Si vous n'avez pas encore été regarder la 'mer de vert' virtuelle, vous êtes en train de rater quelque chose. Quelque chose d'important? Sans doute. Deux semaines que les élections iraniennes ont été truquées, deux semaines que le thème #iranelection reste en tête des conversations sur Twitter. Ce mélange de communication directe, de conversation mondiale, et de reportage amateur démultiplié est sans précédent. Bien sûr il comporte ses risques. Tout n'y est pas fiable. La conversation se laisse tauper par des erreurs, hâtives ou induites. Et sa facilité même rend cette technologie vulnérable à la surveillance.
Mais les possibilités sont frappantes. Une jeune collègue iranienne écrit par exemple frénétiquement, pendant les manifestations réprimées, des bases de premiers secours en 140 caractères. Le B-A-BA, mais quel autre média permet de faire ça? Et bien sûr, malgré les efforts pour couper l'internet, la digue est pleine de trous: l'information, les photos, tout passe en quantité suffisante pour que le monde demeure spectateur des manifestations, de la répression, et de ses victimes. Certains ont pris le temps de faire le tri. Des synthèses commencent à apparaître. Des conseils d'activistes aussi. Et des conseils...pour améliorer l'usage de Twitter et le rendre plus sûr.
La caisse de résonance est vraiment énorme.
Et c'est aussi là que le gouvernement en place, chaque jour un peu plus, se discrédite.
La suite? Impossible à dire. La ressemblance du mouvement actuel avec la révolution de 1979 (avec ses manifestations, ses martyres, ses acteurs) doit rendre humble: il y a les protestations, elles peuvent être très longues, très sanglantes, l'issue en est incertaine, et ce que font les vainqueurs de cette issue l'est aussi. Mais on se prend à rêver que l'habitude d'être en discussion constante avec le monde entier rende inévitable, ou du moins plus probable, à la fois la victoire des opposants et la construction d'une société ouverte.
Car pour rappel, voici le résumé de ce que dit Amnesty International sur l'Iran de 2008:
"La liberté d’expression, d’association et de réunion demeurait soumise à des restrictions sévères. Des militants de la société civile, notamment des défenseurs des droits humains en général et des droits des femmes et des minorités en particulier, ont fait l’objet de mesures de répression. Certains ont été arrêtés, emprisonnés et jugés, souvent dans le cadre de procès inéquitables. D’autres ont été empêchés de quitter le pays et ont vu leurs réunions perturbées.

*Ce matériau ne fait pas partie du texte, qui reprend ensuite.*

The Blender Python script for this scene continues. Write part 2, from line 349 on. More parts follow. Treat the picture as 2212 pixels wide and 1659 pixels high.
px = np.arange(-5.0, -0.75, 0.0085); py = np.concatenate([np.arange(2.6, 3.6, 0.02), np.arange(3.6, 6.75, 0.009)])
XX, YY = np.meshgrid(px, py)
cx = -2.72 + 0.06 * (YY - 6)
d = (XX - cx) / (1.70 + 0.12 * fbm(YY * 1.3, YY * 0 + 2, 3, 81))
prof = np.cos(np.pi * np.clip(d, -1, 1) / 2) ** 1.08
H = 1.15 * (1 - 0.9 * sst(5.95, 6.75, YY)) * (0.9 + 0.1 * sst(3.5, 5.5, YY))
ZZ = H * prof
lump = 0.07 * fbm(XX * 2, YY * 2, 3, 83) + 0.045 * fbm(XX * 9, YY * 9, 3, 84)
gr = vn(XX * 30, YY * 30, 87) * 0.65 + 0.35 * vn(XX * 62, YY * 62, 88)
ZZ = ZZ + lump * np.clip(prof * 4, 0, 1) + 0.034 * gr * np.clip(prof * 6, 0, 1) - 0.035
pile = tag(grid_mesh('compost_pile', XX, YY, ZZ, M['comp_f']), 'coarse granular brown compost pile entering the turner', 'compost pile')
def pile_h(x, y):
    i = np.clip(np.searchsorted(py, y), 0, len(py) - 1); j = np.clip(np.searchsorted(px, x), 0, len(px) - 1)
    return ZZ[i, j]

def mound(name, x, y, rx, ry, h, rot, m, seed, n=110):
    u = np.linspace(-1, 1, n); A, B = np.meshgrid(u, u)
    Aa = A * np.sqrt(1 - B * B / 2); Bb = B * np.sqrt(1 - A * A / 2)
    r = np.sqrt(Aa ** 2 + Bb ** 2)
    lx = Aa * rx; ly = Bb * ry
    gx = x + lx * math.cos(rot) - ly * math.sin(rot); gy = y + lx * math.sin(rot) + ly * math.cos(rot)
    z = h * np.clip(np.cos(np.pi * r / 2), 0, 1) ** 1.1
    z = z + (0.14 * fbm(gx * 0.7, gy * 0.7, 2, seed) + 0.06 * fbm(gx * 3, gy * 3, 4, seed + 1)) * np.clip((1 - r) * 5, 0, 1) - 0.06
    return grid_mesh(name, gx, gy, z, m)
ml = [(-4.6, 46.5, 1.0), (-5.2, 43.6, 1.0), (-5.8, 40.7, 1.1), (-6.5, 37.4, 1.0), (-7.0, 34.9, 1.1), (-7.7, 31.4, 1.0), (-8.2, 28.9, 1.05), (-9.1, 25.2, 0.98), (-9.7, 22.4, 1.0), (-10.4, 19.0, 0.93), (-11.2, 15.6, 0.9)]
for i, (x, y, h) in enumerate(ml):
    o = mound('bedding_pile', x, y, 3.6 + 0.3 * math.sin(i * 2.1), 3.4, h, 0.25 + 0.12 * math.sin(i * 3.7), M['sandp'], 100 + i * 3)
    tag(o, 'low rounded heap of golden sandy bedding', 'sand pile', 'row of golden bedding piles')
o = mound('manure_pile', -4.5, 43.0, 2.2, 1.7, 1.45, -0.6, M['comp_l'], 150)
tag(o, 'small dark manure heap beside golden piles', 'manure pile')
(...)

Il était courant que les détenus soient maltraités et torturés, en toute impunité. Des peines de flagellation et d’amputation ont été recensées. Au moins 346 condamnés à mort ont été exécutés, le chiffre réel étant probablement plus élevé. Deux hommes ont été lapidés. Huit prisonniers exécutés étaient mineurs à l’époque des crimes dont ils étaient accusés."
Au sujet de la peine capitale, le rapport ajoute plus loin:
"La peine capitale était prononcée pour toute une série de crimes, dont le meurtre, le viol, le trafic de drogue et la corruption. Au moins 133 mineurs délinquants étaient sous le coup d’une sentence capitale, en violation du droit international. (...) En janvier, une nouvelle loi a fait de la production de vidéos pornographiques une infraction passible de la peine capitale ou de la flagellation. Le Parlement examinait un projet de loi visant à punir de mort l’apostasie, mais ce texte n’avait pas été adopté à la fin de l’année."
Alors oui, il est trop tôt pour savoir si la théocratie iranienne survivra aux clashs actuels. Mais faire mieux c'est en tout cas possible. Exécuter des mineurs. Punir de mort l'apostasie. Voilà effectivement un gouvernement contre lequel on irait risquer sa vie. Sauf qu'il serait tellement préférable de ne pas avoir à le faire. Alors, qui fera le poids pour exiger, au moins, de nouvelles élections?